Sleeping under the trees... the nap is a vigil during which our brain invents the most incredible scenarios.
The paradoxical sleep is the one that induces dreams, our mind uninhibitedly spreads its desires, its sorrows and its contradictions. The new series by Ugo Schildge synthesizes several years of research around Nature and the human body by introducing surreal elements into the composition that prevent us from positioning ourselves in time or space.
Faithful to his practice of timelessness, the artist evokes his phantasmagorical visions, those which come to him in dreams and which under an apparent incoherence, are the reflection of his unconscious. Ugo Schildge used to draw from an external repertoire, takes an introspective turn and lets us glimpse a part of himself that was foreign to us.
Recomposing the dream, however, induces taking again the control of the images and sensations experienced, so this is an interpretation more than a transcription.

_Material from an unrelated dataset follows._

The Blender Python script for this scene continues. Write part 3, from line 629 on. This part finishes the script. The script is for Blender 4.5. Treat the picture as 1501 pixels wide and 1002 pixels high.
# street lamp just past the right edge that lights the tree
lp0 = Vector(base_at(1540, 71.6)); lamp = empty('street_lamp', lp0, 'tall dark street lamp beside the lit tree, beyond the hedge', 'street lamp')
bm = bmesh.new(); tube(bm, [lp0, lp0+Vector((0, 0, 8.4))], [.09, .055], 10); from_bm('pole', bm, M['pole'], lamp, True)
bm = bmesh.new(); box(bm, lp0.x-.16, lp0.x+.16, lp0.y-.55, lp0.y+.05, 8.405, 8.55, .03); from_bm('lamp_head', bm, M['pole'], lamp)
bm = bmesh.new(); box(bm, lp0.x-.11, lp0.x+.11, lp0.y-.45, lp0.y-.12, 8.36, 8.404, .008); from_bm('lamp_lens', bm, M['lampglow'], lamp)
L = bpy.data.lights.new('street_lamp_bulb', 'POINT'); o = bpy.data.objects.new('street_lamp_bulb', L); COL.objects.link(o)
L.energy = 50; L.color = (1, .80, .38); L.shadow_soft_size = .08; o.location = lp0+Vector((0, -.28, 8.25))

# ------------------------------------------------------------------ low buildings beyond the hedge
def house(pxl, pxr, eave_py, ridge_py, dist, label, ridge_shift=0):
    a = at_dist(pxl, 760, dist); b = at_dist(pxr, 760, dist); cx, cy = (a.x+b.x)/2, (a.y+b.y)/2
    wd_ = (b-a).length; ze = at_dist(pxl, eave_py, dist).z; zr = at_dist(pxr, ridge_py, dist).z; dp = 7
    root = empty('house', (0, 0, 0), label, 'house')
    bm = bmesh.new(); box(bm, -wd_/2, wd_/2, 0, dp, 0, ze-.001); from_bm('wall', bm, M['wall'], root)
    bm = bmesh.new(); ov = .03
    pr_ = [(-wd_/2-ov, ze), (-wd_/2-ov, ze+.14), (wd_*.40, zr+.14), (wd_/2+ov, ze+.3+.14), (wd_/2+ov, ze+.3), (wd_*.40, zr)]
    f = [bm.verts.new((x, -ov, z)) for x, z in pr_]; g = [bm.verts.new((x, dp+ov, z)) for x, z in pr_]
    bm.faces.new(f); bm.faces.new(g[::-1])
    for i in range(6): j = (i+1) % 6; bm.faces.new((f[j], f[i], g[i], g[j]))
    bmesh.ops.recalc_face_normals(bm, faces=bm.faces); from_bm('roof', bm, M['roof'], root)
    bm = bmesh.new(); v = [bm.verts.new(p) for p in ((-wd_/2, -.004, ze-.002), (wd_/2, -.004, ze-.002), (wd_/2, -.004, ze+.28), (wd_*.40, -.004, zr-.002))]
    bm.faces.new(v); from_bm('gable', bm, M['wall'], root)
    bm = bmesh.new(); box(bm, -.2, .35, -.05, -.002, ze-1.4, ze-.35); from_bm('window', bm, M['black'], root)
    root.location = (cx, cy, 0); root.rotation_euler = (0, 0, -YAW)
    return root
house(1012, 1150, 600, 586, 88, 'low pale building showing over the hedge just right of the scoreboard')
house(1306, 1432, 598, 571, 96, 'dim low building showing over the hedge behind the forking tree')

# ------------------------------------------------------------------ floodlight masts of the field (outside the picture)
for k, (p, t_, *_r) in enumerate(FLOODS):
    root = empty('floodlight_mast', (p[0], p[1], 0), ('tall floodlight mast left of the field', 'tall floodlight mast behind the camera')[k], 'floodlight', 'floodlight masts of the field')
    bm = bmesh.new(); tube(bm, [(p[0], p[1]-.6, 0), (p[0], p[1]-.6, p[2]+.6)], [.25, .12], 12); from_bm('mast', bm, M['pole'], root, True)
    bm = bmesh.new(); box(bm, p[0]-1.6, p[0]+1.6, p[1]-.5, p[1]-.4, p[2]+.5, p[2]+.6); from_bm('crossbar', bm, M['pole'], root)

Ugo Schildge's technique takes time and requires amount of labor and patience - cutting and modeling the wood strips, embedding them, applying the concrete liquid and pigmented material, letting it dry... this methodical work is in essence opposed to the rapid and intuitive expression of the dream. The compositions are thought out, structured and evoke as usual an amalgam of various mythologies.
Contrary to a widespread belief, the dream is not a film, it is not "in motion", the dream is characterized by a succession of fixed images which form in a few seconds these strange sequences which illustrate our sleep . The artist works in the same way, his works are a superposition of images with no apparent link that he assembles to create a new Truth, a new Beauty.
Ugo Schildge also introduces the theme of the voyeur in the new work. He places himself as an observer of deeply intimate scenes. A voyeur of his own life, “La sieste à Giverny” is the first self-portrait of the artist in its own right. It evokes real and imaginary memories, invokes its own intimacy. This is the first time that the artist has given such a personal view of his work.
The other compositions in the series, notably "Suzanne" "Daphne" and the "Venus Anadyomene" freely refer to subjects from Greco-Roman mythology and Ovid's Metamorphoses. We find here the traditional inspirations of the artist. Ugo Schildge pushes further his homage to classical art with “Le dessert” whose architectural structure is reminiscent of the clumsy perspectives of the early Italian Quattrocento and primitive painters.
The inspiration of the artist, whether conscious or not, draws its source from the great subjects of the Art History. “We are the sum of our experiences” in the context of artistic experience, this addition of visual memories mixed with historical references places the artist in a very eclectic and deeply unique pictorial movement.
Ugo Schildge is neither a sculptor nor a painter, neither figurative nor abstract, neither realist nor surrealist, neither contemporary nor classical…
He draws from the universal repertoire to allow his work to echo everyone, he creates a new symbolic vocabulary, with the underlying ambition of calling us to resist the speed of our time. It invites us to take the time to sleep under the trees, to appreciate boredom, to listen to Nature and to love ourselves in its protective bosom.